The problem. Pictures must not be retyped. Return exactly the lines from the one with "Model this scene in Blender with a Python script. Write" through the one with "S.camera = cam", both included, and no others.

Recorded information.
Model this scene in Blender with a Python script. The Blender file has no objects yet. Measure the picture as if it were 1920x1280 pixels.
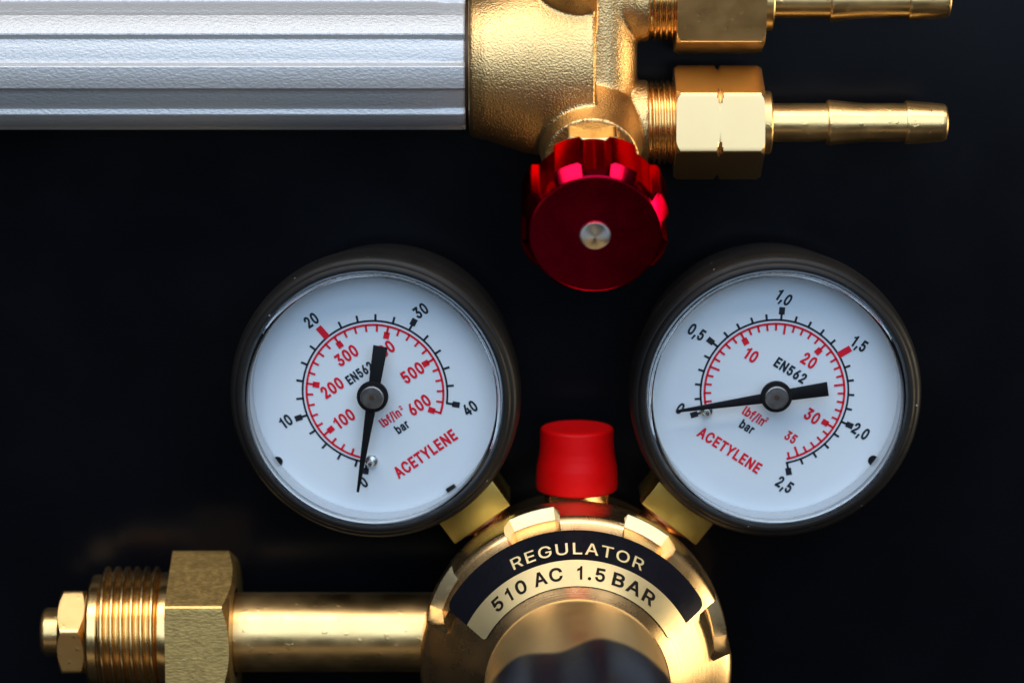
--
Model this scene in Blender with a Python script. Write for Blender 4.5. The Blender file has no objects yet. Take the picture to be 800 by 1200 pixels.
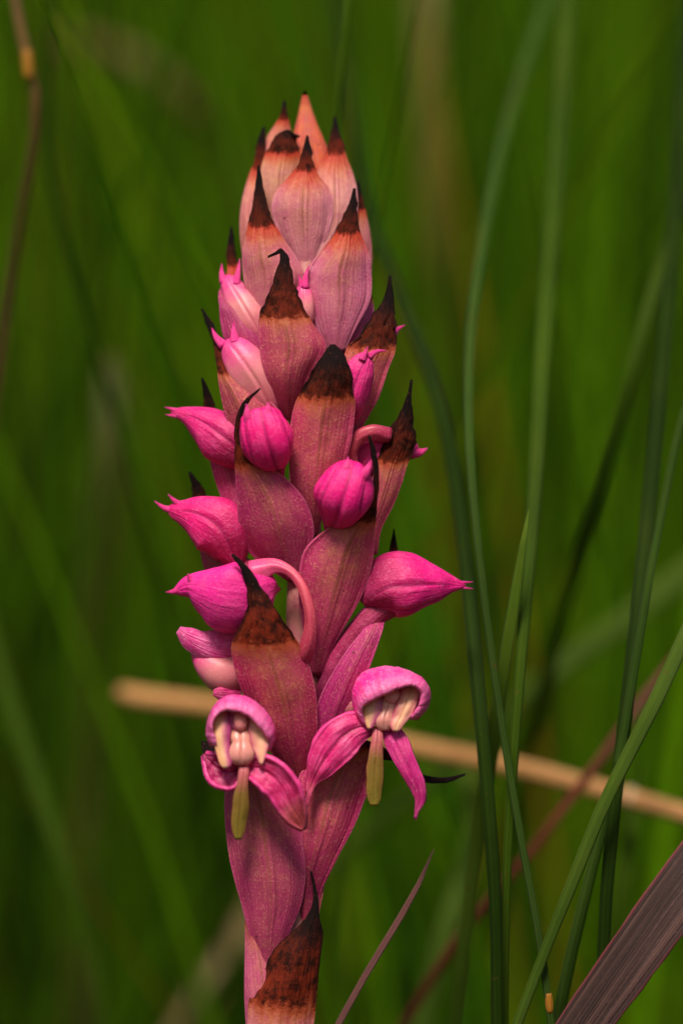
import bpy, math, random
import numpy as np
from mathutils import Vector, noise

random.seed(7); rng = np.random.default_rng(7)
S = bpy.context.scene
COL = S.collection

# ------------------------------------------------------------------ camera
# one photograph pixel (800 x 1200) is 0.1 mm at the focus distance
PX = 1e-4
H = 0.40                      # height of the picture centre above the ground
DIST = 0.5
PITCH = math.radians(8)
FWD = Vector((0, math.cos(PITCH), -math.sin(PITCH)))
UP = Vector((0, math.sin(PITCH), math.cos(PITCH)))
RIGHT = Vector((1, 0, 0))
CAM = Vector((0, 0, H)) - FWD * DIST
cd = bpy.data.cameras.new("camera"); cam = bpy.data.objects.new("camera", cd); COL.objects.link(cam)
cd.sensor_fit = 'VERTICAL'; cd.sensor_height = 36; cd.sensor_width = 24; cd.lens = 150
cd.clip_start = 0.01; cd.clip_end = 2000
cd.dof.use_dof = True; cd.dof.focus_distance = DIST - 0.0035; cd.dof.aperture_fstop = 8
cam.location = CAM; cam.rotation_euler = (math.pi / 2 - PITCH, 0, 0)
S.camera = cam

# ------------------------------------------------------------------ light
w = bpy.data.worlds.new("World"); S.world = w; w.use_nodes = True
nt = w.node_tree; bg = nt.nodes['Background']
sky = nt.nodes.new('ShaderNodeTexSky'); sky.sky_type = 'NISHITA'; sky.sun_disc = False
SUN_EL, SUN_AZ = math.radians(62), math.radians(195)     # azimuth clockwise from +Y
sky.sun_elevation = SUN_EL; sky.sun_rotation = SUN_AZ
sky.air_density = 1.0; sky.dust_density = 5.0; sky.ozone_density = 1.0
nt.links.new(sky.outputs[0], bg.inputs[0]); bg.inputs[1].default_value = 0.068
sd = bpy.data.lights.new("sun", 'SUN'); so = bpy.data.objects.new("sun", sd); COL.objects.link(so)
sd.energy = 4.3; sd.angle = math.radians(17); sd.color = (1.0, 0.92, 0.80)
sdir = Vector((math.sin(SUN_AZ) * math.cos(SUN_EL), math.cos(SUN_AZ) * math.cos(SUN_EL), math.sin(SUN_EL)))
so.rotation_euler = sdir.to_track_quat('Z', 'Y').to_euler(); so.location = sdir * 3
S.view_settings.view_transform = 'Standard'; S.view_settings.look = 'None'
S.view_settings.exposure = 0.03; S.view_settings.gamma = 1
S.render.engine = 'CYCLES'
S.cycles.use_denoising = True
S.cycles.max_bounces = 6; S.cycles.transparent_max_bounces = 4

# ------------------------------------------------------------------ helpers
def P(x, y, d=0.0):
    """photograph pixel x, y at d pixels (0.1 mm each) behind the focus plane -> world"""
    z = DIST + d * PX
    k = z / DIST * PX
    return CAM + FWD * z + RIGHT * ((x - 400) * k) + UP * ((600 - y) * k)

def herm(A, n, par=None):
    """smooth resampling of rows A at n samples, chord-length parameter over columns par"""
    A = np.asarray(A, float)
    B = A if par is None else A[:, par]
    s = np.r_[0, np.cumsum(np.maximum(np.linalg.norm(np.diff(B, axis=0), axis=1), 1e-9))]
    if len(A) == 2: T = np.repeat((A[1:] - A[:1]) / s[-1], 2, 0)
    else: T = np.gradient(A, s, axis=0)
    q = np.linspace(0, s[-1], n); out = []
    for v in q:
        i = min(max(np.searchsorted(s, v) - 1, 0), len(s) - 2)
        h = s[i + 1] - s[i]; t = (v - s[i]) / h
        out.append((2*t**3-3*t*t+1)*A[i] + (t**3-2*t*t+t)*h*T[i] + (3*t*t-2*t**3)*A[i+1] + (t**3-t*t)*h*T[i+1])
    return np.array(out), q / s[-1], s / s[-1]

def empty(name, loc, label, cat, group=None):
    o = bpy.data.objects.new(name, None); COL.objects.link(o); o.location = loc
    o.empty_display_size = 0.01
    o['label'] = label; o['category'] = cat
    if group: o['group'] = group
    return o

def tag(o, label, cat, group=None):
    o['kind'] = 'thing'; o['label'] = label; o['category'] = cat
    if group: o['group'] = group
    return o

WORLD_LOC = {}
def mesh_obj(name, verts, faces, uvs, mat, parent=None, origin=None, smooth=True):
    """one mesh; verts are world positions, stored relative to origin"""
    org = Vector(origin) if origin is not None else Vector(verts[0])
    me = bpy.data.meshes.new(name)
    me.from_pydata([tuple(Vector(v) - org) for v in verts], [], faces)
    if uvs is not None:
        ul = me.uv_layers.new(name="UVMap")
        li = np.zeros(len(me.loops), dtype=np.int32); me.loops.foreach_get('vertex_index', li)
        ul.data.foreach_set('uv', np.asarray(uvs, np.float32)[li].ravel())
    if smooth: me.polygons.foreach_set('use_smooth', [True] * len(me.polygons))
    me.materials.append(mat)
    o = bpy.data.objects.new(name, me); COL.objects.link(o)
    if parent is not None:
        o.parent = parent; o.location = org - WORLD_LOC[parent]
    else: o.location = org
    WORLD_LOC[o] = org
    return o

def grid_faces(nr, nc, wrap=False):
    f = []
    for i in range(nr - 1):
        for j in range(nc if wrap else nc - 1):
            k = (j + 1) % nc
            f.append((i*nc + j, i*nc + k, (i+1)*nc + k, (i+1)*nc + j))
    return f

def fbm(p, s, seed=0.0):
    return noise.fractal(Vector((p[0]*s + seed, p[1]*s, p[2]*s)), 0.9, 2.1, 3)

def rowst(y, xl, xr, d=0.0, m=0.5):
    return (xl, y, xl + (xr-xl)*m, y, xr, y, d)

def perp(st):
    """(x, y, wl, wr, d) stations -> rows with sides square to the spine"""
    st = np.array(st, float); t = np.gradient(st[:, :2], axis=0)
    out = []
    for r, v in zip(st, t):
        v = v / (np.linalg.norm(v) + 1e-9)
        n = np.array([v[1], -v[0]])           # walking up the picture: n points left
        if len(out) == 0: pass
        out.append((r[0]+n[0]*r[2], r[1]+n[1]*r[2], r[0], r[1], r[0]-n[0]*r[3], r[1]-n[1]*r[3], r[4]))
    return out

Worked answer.
Model this scene in Blender with a Python script. Write for Blender 4.5. The Blender file has no objects yet. Take the picture to be 800 by 1200 pixels.
import bpy, math, random
import numpy as np
from mathutils import Vector, noise

random.seed(7); rng = np.random.default_rng(7)
S = bpy.context.scene
COL = S.collection

# ------------------------------------------------------------------ camera
# one photograph pixel (800 x 1200) is 0.1 mm at the focus distance
PX = 1e-4
H = 0.40                      # height of the picture centre above the ground
DIST = 0.5
PITCH = math.radians(8)
FWD = Vector((0, math.cos(PITCH), -math.sin(PITCH)))
UP = Vector((0, math.sin(PITCH), math.cos(PITCH)))
RIGHT = Vector((1, 0, 0))
CAM = Vector((0, 0, H)) - FWD * DIST
cd = bpy.data.cameras.new("camera"); cam = bpy.data.objects.new("camera", cd); COL.objects.link(cam)
cd.sensor_fit = 'VERTICAL'; cd.sensor_height = 36; cd.sensor_width = 24; cd.lens = 150
cd.clip_start = 0.01; cd.clip_end = 2000
cd.dof.use_dof = True; cd.dof.focus_distance = DIST - 0.0035; cd.dof.aperture_fstop = 8
cam.location = CAM; cam.rotation_euler = (math.pi / 2 - PITCH, 0, 0)
S.camera = cam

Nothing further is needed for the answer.